**Exercise goal**
Leave out all pictures and give back precisely the lines from the line with "Model this scene" to the line with "tree.nodes.clear()", including those two lines.

* START *

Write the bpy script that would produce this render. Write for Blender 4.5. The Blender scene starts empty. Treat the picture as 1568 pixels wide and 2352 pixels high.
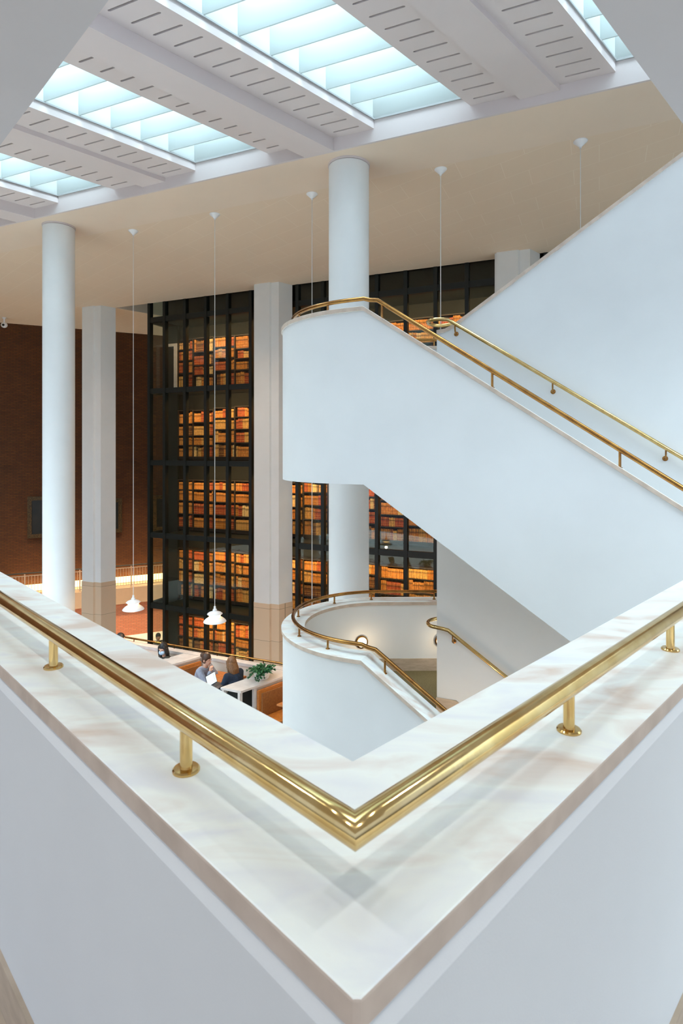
import bpy, bmesh, math, random
from mathutils import Vector, Matrix
random.seed(7)
S = bpy.context.scene
C = S.collection
E = 8.0            # eye height above the lowest floor of the hall

# ------------------------------------------------------------------ camera
cam = bpy.data.cameras.new('camera'); camo = bpy.data.objects.new('camera', cam); C.objects.link(camo)
camo.location = (0, 0, E); camo.rotation_euler = (math.pi/2, 0, 0)
cam.sensor_fit = 'VERTICAL'; cam.sensor_height = 36; cam.sensor_width = 24
cam.lens = 1345/2352*36; cam.shift_y = -144/2352
cam.clip_start = 0.05; cam.clip_end = 200
cam.dof.use_dof = True; cam.dof.focus_distance = 9.0; cam.dof.aperture_fstop = 8.0
S.camera = camo

# ------------------------------------------------------------------ view + world
S.view_settings.view_transform = 'Standard'; S.view_settings.look = 'None'
S.view_settings.exposure = 0.40; S.view_settings.gamma = 1.0
try:
    S.cycles.use_denoising = True
    S.cycles.max_bounces = 8; S.cycles.diffuse_bounces = 4; S.cycles.glossy_bounces = 4
    S.cycles.transparent_max_bounces = 12; S.cycles.transmission_bounces = 4
    S.cycles.sample_clamp_indirect = 6.0
except Exception:
    pass
SKY_TOP = (0.68, 0.88, 1.0); SKY_SIDE = (0.60, 0.73, 1.0); SKY_LOW = (0.44, 0.42, 0.42)
STR_TOP, STR_SIDE, STR_LOW = 9.5, 0.95, 0.16
w = bpy.data.worlds.new('sky'); S.world = w; w.use_nodes = True
nt = w.node_tree; nt.nodes.clear()
wo = nt.nodes.new('ShaderNodeOutputWorld'); bg = nt.nodes.new('ShaderNodeBackground')
tc = nt.nodes.new('ShaderNodeTexCoord'); sx = nt.nodes.new('ShaderNodeSeparateXYZ'); rmp = nt.nodes.new('ShaderNodeValToRGB')
mr = nt.nodes.new('ShaderNodeMapRange'); mr.inputs[1].default_value = -1; mr.inputs[2].default_value = 1
nt.links.new(tc.outputs['Generated'], sx.inputs[0]); nt.links.new(sx.outputs[2], mr.inputs[0])
nt.links.new(mr.outputs[0], rmp.inputs[0]); nt.links.new(rmp.outputs[0], bg.inputs[0]); nt.links.new(bg.outputs[0], wo.inputs[0])
MX = STR_TOP
cr = rmp.color_ramp
cr.elements[0].position = 0.42; cr.elements[0].color = tuple(c*STR_LOW/MX for c in SKY_LOW)+(1,)
cr.elements[1].position = 0.52; cr.elements[1].color = tuple(c*STR_SIDE/MX for c in SKY_SIDE)+(1,)
e = cr.elements.new(0.70); e.color = tuple(c*STR_SIDE/MX for c in SKY_SIDE)+(1,)
e = cr.elements.new(0.80); e.color = tuple(c*STR_TOP/MX for c in SKY_TOP)+(1,)
bg.inputs[1].default_value = MX

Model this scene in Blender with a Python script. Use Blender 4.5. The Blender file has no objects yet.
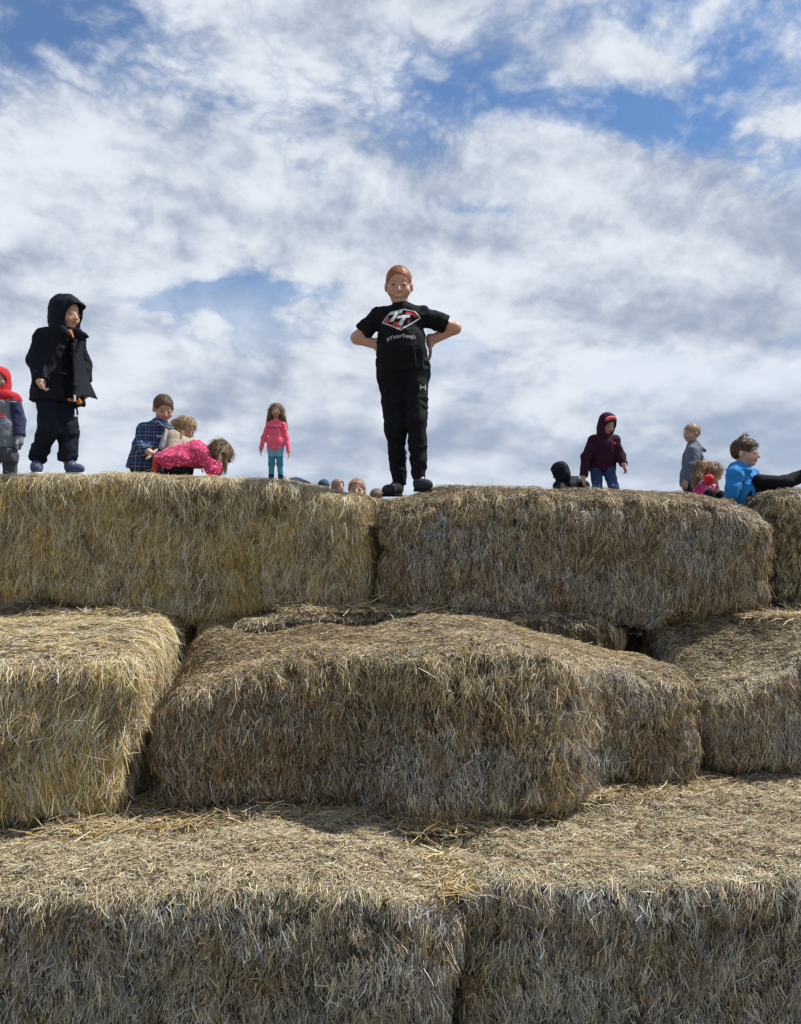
import bpy, bmesh, math, os
import numpy as np
from mathutils import Vector, Matrix
from mathutils.bvhtree import BVHTree

# ------------------------------------------------------------------ camera, sky, sun, exposure
C = bpy.context.scene.collection
SC = bpy.context.scene
W, H, F, HORIZON, CZ = 801.0, 1024.0, 790.0, 528.0, 2.10

cam_data = bpy.data.cameras.new('camera')
cam = bpy.data.objects.new('camera', cam_data)
C.objects.link(cam)
cam.location = (0, 0, CZ)
cam.rotation_euler = (math.radians(90), 0, 0)
cam_data.sensor_fit = 'VERTICAL'
cam_data.sensor_height = 24.0
cam_data.lens = F / H * 24.0
cam_data.shift_y = (HORIZON - H / 2) / H
cam_data.clip_start = 0.05
cam_data.clip_end = 6000
SC.camera = cam

SUN_EL, SUN_AZ = 56.0, 75.0        # azimuth measured clockwise from +Y (the view direction)
SKY_STRENGTH = 0.10
world = bpy.data.worlds.new('World')
SC.world = world
world.use_nodes = True
world.cycles.sampling_method = 'MANUAL'
world.cycles.sample_map_resolution = 512
SC.view_settings.view_transform = 'Standard'
SC.view_settings.look = 'None'
SC.view_settings.exposure = 0.13
SC.view_settings.gamma = 1.0
SC.view_settings.use_curve_mapping = False

sun_data = bpy.data.lights.new('sun', 'SUN')
sun_data.energy = 5.0
sun_data.angle = math.radians(0.6)
sun_data.color = (1.0, 0.96, 0.90)
sun = bpy.data.objects.new('sun', sun_data)
C.objects.link(sun)
_e, _a = math.radians(SUN_EL), math.radians(SUN_AZ)
sun_dir = Vector((math.cos(_e) * math.sin(_a), math.cos(_e) * math.cos(_a), math.sin(_e)))
sun.rotation_euler = (-sun_dir).to_track_quat('-Z', 'Y').to_euler()
sun.location = (8, -4, 14)


class NT:
    """Small helper to write node trees as expressions."""
    def __init__(self, tree):
        self.t = tree
        tree.nodes.clear()

    def node(self, typ, **kw):
        n = self.t.nodes.new(typ)
        for k, v in kw.items():
            setattr(n, k, v)
        return n

    def put(self, sock, v):
        if isinstance(v, bpy.types.NodeSocket):
            self.t.links.new(v, sock)
        elif v is not None:
            if hasattr(sock.default_value, '__len__') and not hasattr(v, '__len__'):
                v = (v,) * len(sock.default_value)
            sock.default_value = v

    def m(self, op, a, b=None, c=None, clamp=False):
        n = self.node('ShaderNodeMath', operation=op, use_clamp=clamp)
        self.put(n.inputs[0], a)
        if b is not None:
            self.put(n.inputs[1], b)
        if c is not None:
            self.put(n.inputs[2], c)
        return n.outputs[0]

    def step(self, v, lo, hi, a=0.0, b=1.0):
        n = self.node('ShaderNodeMapRange', interpolation_type='SMOOTHSTEP')
        self.put(n.inputs[0], v)
        for i, x in enumerate((lo, hi, a, b)):
            self.put(n.inputs[i + 1], x)
        return n.outputs[0]

    def noise(self, vec, scale, detail=4, rough=0.5, dist=0.0, lac=2.0, out=0):
        n = self.node('ShaderNodeTexNoise')
        self.put(n.inputs['Vector'], vec)
        n.inputs['Scale'].default_value = scale
        n.inputs['Detail'].default_value = detail
        n.inputs['Roughness'].default_value = rough
        n.inputs['Lacunarity'].default_value = lac
        n.inputs['Distortion'].default_value = dist
        return n.outputs[out]

    def mix(self, f, a, b, mode='MIX'):
        n = self.node('ShaderNodeMix', data_type='RGBA', blend_type=mode)
        self.put(n.inputs[0], f)
        for s, v in ((n.inputs[6], a), (n.inputs[7], b)):
            self.put(s, (tuple(v) + (1,)) if isinstance(v, (tuple, list)) and len(v) == 3 else v)
        return n.outputs[2]

    def vec(self, x, y, z):
        n = self.node('ShaderNodeCombineXYZ')
        for i, v in enumerate((x, y, z)):
            self.put(n.inputs[i], v)
        return n.outputs[0]

    def xyz(self, v):
        n = self.node('ShaderNodeSeparateXYZ')
        self.put(n.inputs[0], v)
        return n.outputs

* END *

**Completed exercise**
Model this scene in Blender with a Python script. Use Blender 4.5. The Blender file has no objects yet.
import bpy, bmesh, math, os
import numpy as np
from mathutils import Vector, Matrix
from mathutils.bvhtree import BVHTree

# ------------------------------------------------------------------ camera, sky, sun, exposure
C = bpy.context.scene.collection
SC = bpy.context.scene
W, H, F, HORIZON, CZ = 801.0, 1024.0, 790.0, 528.0, 2.10

cam_data = bpy.data.cameras.new('camera')
cam = bpy.data.objects.new('camera', cam_data)
C.objects.link(cam)
cam.location = (0, 0, CZ)
cam.rotation_euler = (math.radians(90), 0, 0)
cam_data.sensor_fit = 'VERTICAL'
cam_data.sensor_height = 24.0
cam_data.lens = F / H * 24.0
cam_data.shift_y = (HORIZON - H / 2) / H
cam_data.clip_start = 0.05
cam_data.clip_end = 6000
SC.camera = cam

SUN_EL, SUN_AZ = 56.0, 75.0        # azimuth measured clockwise from +Y (the view direction)
SKY_STRENGTH = 0.10
world = bpy.data.worlds.new('World')
SC.world = world
world.use_nodes = True
world.cycles.sampling_method = 'MANUAL'
world.cycles.sample_map_resolution = 512
SC.view_settings.view_transform = 'Standard'
SC.view_settings.look = 'None'
SC.view_settings.exposure = 0.13
SC.view_settings.gamma = 1.0
SC.view_settings.use_curve_mapping = False

sun_data = bpy.data.lights.new('sun', 'SUN')
sun_data.energy = 5.0
sun_data.angle = math.radians(0.6)
sun_data.color = (1.0, 0.96, 0.90)
sun = bpy.data.objects.new('sun', sun_data)
C.objects.link(sun)
_e, _a = math.radians(SUN_EL), math.radians(SUN_AZ)
sun_dir = Vector((math.cos(_e) * math.sin(_a), math.cos(_e) * math.cos(_a), math.sin(_e)))
sun.rotation_euler = (-sun_dir).to_track_quat('-Z', 'Y').to_euler()
sun.location = (8, -4, 14)


class NT:
    """Small helper to write node trees as expressions."""
    def __init__(self, tree):
        self.t = tree
        tree.nodes.clear()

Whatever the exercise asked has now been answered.